** begin DATA SUPPLIED **

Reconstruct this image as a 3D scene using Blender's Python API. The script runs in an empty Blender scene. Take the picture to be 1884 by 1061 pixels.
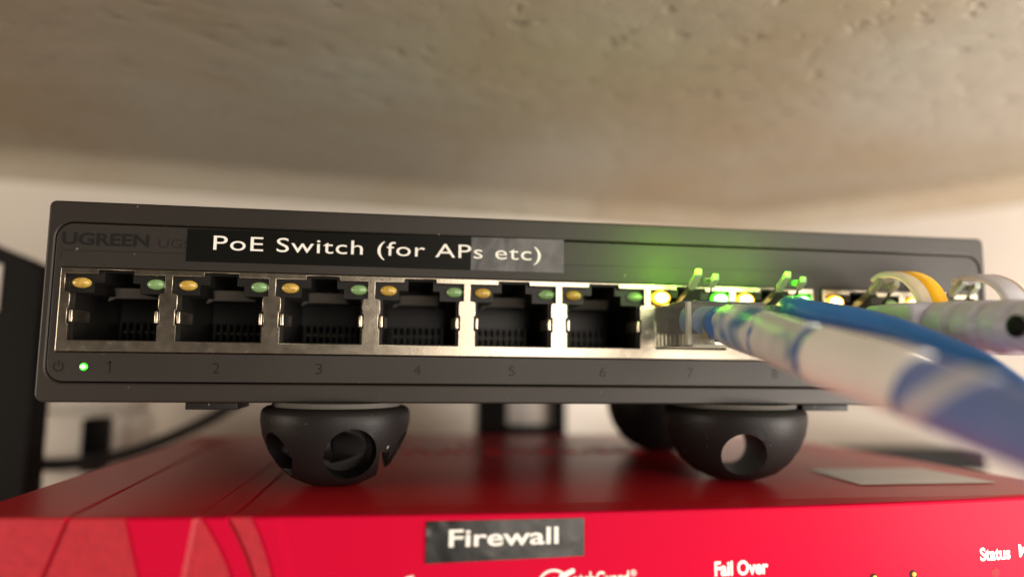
import bpy, bmesh, math, random
from mathutils import Vector, Matrix, noise
random.seed(7)
MM = 0.001
scene = bpy.context.scene
col = scene.collection

# ------------------------------------------------------------------ camera
YAW, PIT, ROL = 0.14352, 0.10296, 0.01266
cd = bpy.data.cameras.new("camera")
cam = bpy.data.objects.new("camera", cd); col.objects.link(cam)
fw = Vector((math.sin(YAW)*math.cos(PIT), math.cos(YAW)*math.cos(PIT), math.sin(PIT)))
rt = Vector((math.cos(YAW), -math.sin(YAW), 0)); up = rt.cross(fw)
c_, s_ = math.cos(ROL), math.sin(ROL)
rt, up = rt*c_ + up*s_, -rt*s_ + up*c_
CAM = Vector((48.29, -101.96, -0.34))
m = Matrix((rt, up, -fw)).transposed().to_4x4(); m.translation = CAM*MM
cam.matrix_world = m
cd.sensor_width = 36.0; cd.lens = 36.0*1257/1884
cd.clip_start = 0.003; cd.clip_end = 20
cd.dof.use_dof = True; cd.dof.focus_distance = 0.0965; cd.dof.aperture_fstop = 6.2
scene.camera = cam

# ------------------------------------------------------------------ world, lamps, exposure
w = bpy.data.worlds.new("World"); scene.world = w; w.use_nodes = True
w.node_tree.nodes["Background"].inputs[0].default_value = (1.0, 0.80, 0.58, 1)
w.node_tree.nodes["Background"].inputs[1].default_value = 0.05
scene.view_settings.view_transform = 'Standard'; scene.view_settings.look = 'None'
scene.view_settings.exposure = 0; scene.view_settings.gamma = 1

def area(name, loc, target, sx, sy, power, colour):
    d = bpy.data.lights.new(name, 'AREA'); d.shape = 'RECTANGLE'
    d.size, d.size_y, d.energy, d.color = sx*MM, sy*MM, power, colour
    o = bpy.data.objects.new(name, d); col.objects.link(o)
    o.location = Vector(loc)*MM
    o.rotation_euler = (Vector(target)-Vector(loc)).to_track_quat('-Z', 'Y').to_euler()
    return o
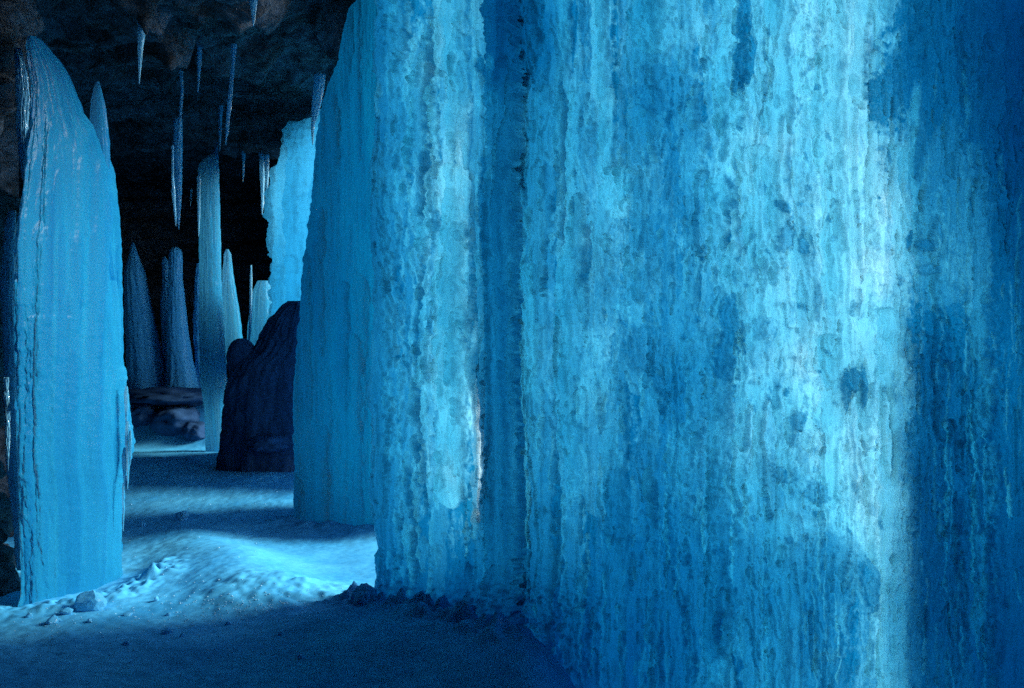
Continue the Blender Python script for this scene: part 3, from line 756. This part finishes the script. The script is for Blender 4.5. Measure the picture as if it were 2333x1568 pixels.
# hanging icicles
IC = [
    ('long straight icicle hanging from the roof near the top left', [(-40, 312, 340), (0, 313, 336), (60, 314, 332), (110, 314, 326), (150, 315, 322), (192, 316, 318)], 7.4, 0.55),
    ('slender upper icicle hanging above the forked one', [(160, 408, 416), (205, 412, 418), (260, 408, 414), (310, 404, 412), (335, 404, 406)], 9.4, 0.5),
    ('forked double tipped icicle hanging in mid air of the dark chamber', [(270, 396, 414), (312, 396, 416), (360, 394, 415), (420, 396, 414), (470, 400, 412), (522, 406, 408)], 10.2, 0.6),
    ('pale icicle at the top edge right of the hanging rock', [(-60, 568, 592), (0, 568, 586), (30, 572, 583), (60, 576, 578)], 7.2, 0.4),
    ('short icicle alone against the rear wall', [(330, 551, 560), (385, 552, 557), (415, 553, 554)], 13.2, 0.6),
    ('tiny icicle left of the slim column', [(430, 433, 438), (448, 433, 437), (470, 434, 435)], 14.6, 0.7),
    ('ragged icicle left of the far curtain, longer one', [(330, 590, 606), (400, 592, 604), (430, 594, 602), (470, 595, 600), (490, 596, 598)], 12.4, 0.8),
    ('ragged icicle left of the far curtain, shorter one', [(340, 602, 614), (400, 604, 612), (440, 605, 610), (462, 606, 608)], 12.2, 0.8),
    ('icicle touching the upper left edge of the slim column', [(400, 449, 456), (470, 450, 456), (510, 451, 455), (540, 452, 453)], 12.3, 0.7),
    ('dull icicle under the hanging rock, upper of the pair', [(90, 448, 462), (115, 449, 460), (160, 450, 457), (210, 450, 452)], 8.9, 0.3),
    ('dull wavy icicle under the hanging rock, right of the pair', [(100, 526, 540), (130, 528, 536), (180, 524, 532), (230, 518, 528), (290, 514, 522), (330, 513, 515)], 8.9, 0.3),
    ('thin icicle right above the top of the slim column', [(240, 498, 508), (290, 498, 505), (320, 499, 503), (346, 500, 501)], 11.2, 0.4),
    ('bright white icicle where the far curtain meets the roof', [(170, 716, 742), (215, 712, 736), (250, 710, 728), (290, 709, 716), (330, 711, 713)], 9.6, 1.0),
]
for k, (lb, ol, Y_, fz) in enumerate(IC):
    o = rooted(column('icicle', ol, Y_, M_ICICLE, nth=32, dv=2.5, edge_n=1.7, flute=1.4, fine=0.9, frost=fz, seed=k * 3.3))
    tag(o, lb, 'icicle', 'icicles hanging from the cave roof')
    if 'forked' in lb:
        p_ = column('prong', [(330, 391, 396), (400, 391, 396), (440, 391, 399), (500, 398, 402), (515, 400, 401)], Y_ - 0.02, M_ICICLE, nth=24, edge_n=0.6, flute=0.5, frost=0.7)
        bpy.context.view_layer.update(); under(p_, o)
        p_ = column('prong', [(400, 390, 395), (430, 391, 394), (436, 392, 393)], Y_ - 0.03, M_ICICLE, nth=24, edge_n=0.6, flute=0.5, frost=0.8)
        bpy.context.view_layer.update(); under(p_, o)

# ice on the left rock
for lb, ol, Y_, fz in [
        ('clear lump of ice clinging to the dark rock at the upper left edge', [(110, 34, 46), (150, 36, 58), (210, 38, 66), (240, 40, 66), (300, 40, 64), (350, 44, 62), (400, 50, 66), (415, 54, 64)], 6.1, 0.15),
        ('knotted strip of ice running down the rock at the far left edge', [(480, 22, 34), (520, 12, 34), (580, 8, 30), (660, 4, 34), (760, 8, 36), (860, 10, 38), (960, 12, 40), (1060, 16, 42), (1180, 30, 48), (1300, 40, 52)], 6.05, 0.35),
        ('small icicle dangling at the far left edge', [(860, 8, 18), (930, 10, 20), (1010, 13, 21), (1072, 18, 19)], 5.95, 0.5)]:
    o = rooted(column('ice_strip' if 'icicle' not in lb else 'icicle', ol, Y_, M_ICICLE, nth=60, edge_n=4.0, flute=3, fine=2, frost=fz, seed=Y_ * 7))
    tag(o, lb, 'ice strip' if 'icicle' not in lb else 'icicle')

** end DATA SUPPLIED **

WRITTEN INSTRUCTION » Leave every image out, and retype the material exactly.

REPLY »
Reconstruct this image as a 3D scene using Blender's Python API. The script runs in an empty Blender scene. Take the picture to be 1884 by 1061 pixels.
import bpy, bmesh, math, random
from mathutils import Vector, Matrix, noise
random.seed(7)
MM = 0.001
scene = bpy.context.scene
col = scene.collection

# ------------------------------------------------------------------ camera
YAW, PIT, ROL = 0.14352, 0.10296, 0.01266
cd = bpy.data.cameras.new("camera")
cam = bpy.data.objects.new("camera", cd); col.objects.link(cam)
fw = Vector((math.sin(YAW)*math.cos(PIT), math.cos(YAW)*math.cos(PIT), math.sin(PIT)))
rt = Vector((math.cos(YAW), -math.sin(YAW), 0)); up = rt.cross(fw)
c_, s_ = math.cos(ROL), math.sin(ROL)
rt, up = rt*c_ + up*s_, -rt*s_ + up*c_
CAM = Vector((48.29, -101.96, -0.34))
m = Matrix((rt, up, -fw)).transposed().to_4x4(); m.translation = CAM*MM
cam.matrix_world = m
cd.sensor_width = 36.0; cd.lens = 36.0*1257/1884
cd.clip_start = 0.003; cd.clip_end = 20
cd.dof.use_dof = True; cd.dof.focus_distance = 0.0965; cd.dof.aperture_fstop = 6.2
scene.camera = cam

# ------------------------------------------------------------------ world, lamps, exposure
w = bpy.data.worlds.new("World"); scene.world = w; w.use_nodes = True
w.node_tree.nodes["Background"].inputs[0].default_value = (1.0, 0.80, 0.58, 1)
w.node_tree.nodes["Background"].inputs[1].default_value = 0.05
scene.view_settings.view_transform = 'Standard'; scene.view_settings.look = 'None'
scene.view_settings.exposure = 0; scene.view_settings.gamma = 1

def area(name, loc, target, sx, sy, power, colour):
    d = bpy.data.lights.new(name, 'AREA'); d.shape = 'RECTANGLE'
    d.size, d.size_y, d.energy, d.color = sx*MM, sy*MM, power, colour
    o = bpy.data.objects.new(name, d); col.objects.link(o)
    o.location = Vector(loc)*MM
    o.rotation_euler = (Vector(target)-Vector(loc)).to_track_quat('-Z', 'Y').to_euler()
    return o
Continue the Blender Python script for this scene: part 3, from line 756. This part finishes the script. The script is for Blender 4.5. Measure the picture as if it were 2333x1568 pixels.
# hanging icicles
IC = [
    ('long straight icicle hanging from the roof near the top left', [(-40, 312, 340), (0, 313, 336), (60, 314, 332), (110, 314, 326), (150, 315, 322), (192, 316, 318)], 7.4, 0.55),
    ('slender upper icicle hanging above the forked one', [(160, 408, 416), (205, 412, 418), (260, 408, 414), (310, 404, 412), (335, 404, 406)], 9.4, 0.5),
    ('forked double tipped icicle hanging in mid air of the dark chamber', [(270, 396, 414), (312, 396, 416), (360, 394, 415), (420, 396, 414), (470, 400, 412), (522, 406, 408)], 10.2, 0.6),
    ('pale icicle at the top edge right of the hanging rock', [(-60, 568, 592), (0, 568, 586), (30, 572, 583), (60, 576, 578)], 7.2, 0.4),
    ('short icicle alone against the rear wall', [(330, 551, 560), (385, 552, 557), (415, 553, 554)], 13.2, 0.6),
    ('tiny icicle left of the slim column', [(430, 433, 438), (448, 433, 437), (470, 434, 435)], 14.6, 0.7),
    ('ragged icicle left of the far curtain, longer one', [(330, 590, 606), (400, 592, 604), (430, 594, 602), (470, 595, 600), (490, 596, 598)], 12.4, 0.8),
    ('ragged icicle left of the far curtain, shorter one', [(340, 602, 614), (400, 604, 612), (440, 605, 610), (462, 606, 608)], 12.2, 0.8),
    ('icicle touching the upper left edge of the slim column', [(400, 449, 456), (470, 450, 456), (510, 451, 455), (540, 452, 453)], 12.3, 0.7),
    ('dull icicle under the hanging rock, upper of the pair', [(90, 448, 462), (115, 449, 460), (160, 450, 457), (210, 450, 452)], 8.9, 0.3),
    ('dull wavy icicle under the hanging rock, right of the pair', [(100, 526, 540), (130, 528, 536), (180, 524, 532), (230, 518, 528), (290, 514, 522), (330, 513, 515)], 8.9, 0.3),
    ('thin icicle right above the top of the slim column', [(240, 498, 508), (290, 498, 505), (320, 499, 503), (346, 500, 501)], 11.2, 0.4),
    ('bright white icicle where the far curtain meets the roof', [(170, 716, 742), (215, 712, 736), (250, 710, 728), (290, 709, 716), (330, 711, 713)], 9.6, 1.0),
]
for k, (lb, ol, Y_, fz) in enumerate(IC):
    o = rooted(column('icicle', ol, Y_, M_ICICLE, nth=32, dv=2.5, edge_n=1.7, flute=1.4, fine=0.9, frost=fz, seed=k * 3.3))
    tag(o, lb, 'icicle', 'icicles hanging from the cave roof')
    if 'forked' in lb:
        p_ = column('prong', [(330, 391, 396), (400, 391, 396), (440, 391, 399), (500, 398, 402), (515, 400, 401)], Y_ - 0.02, M_ICICLE, nth=24, edge_n=0.6, flute=0.5, frost=0.7)
        bpy.context.view_layer.update(); under(p_, o)
        p_ = column('prong', [(400, 390, 395), (430, 391, 394), (436, 392, 393)], Y_ - 0.03, M_ICICLE, nth=24, edge_n=0.6, flute=0.5, frost=0.8)
        bpy.context.view_layer.update(); under(p_, o)

# ice on the left rock
for lb, ol, Y_, fz in [
        ('clear lump of ice clinging to the dark rock at the upper left edge', [(110, 34, 46), (150, 36, 58), (210, 38, 66), (240, 40, 66), (300, 40, 64), (350, 44, 62), (400, 50, 66), (415, 54, 64)], 6.1, 0.15),
        ('knotted strip of ice running down the rock at the far left edge', [(480, 22, 34), (520, 12, 34), (580, 8, 30), (660, 4, 34), (760, 8, 36), (860, 10, 38), (960, 12, 40), (1060, 16, 42), (1180, 30, 48), (1300, 40, 52)], 6.05, 0.35),
        ('small icicle dangling at the far left edge', [(860, 8, 18), (930, 10, 20), (1010, 13, 21), (1072, 18, 19)], 5.95, 0.5)]:
    o = rooted(column('ice_strip' if 'icicle' not in lb else 'icicle', ol, Y_, M_ICICLE, nth=60, edge_n=4.0, flute=3, fine=2, frost=fz, seed=Y_ * 7))
    tag(o, lb, 'ice strip' if 'icicle' not in lb else 'icicle')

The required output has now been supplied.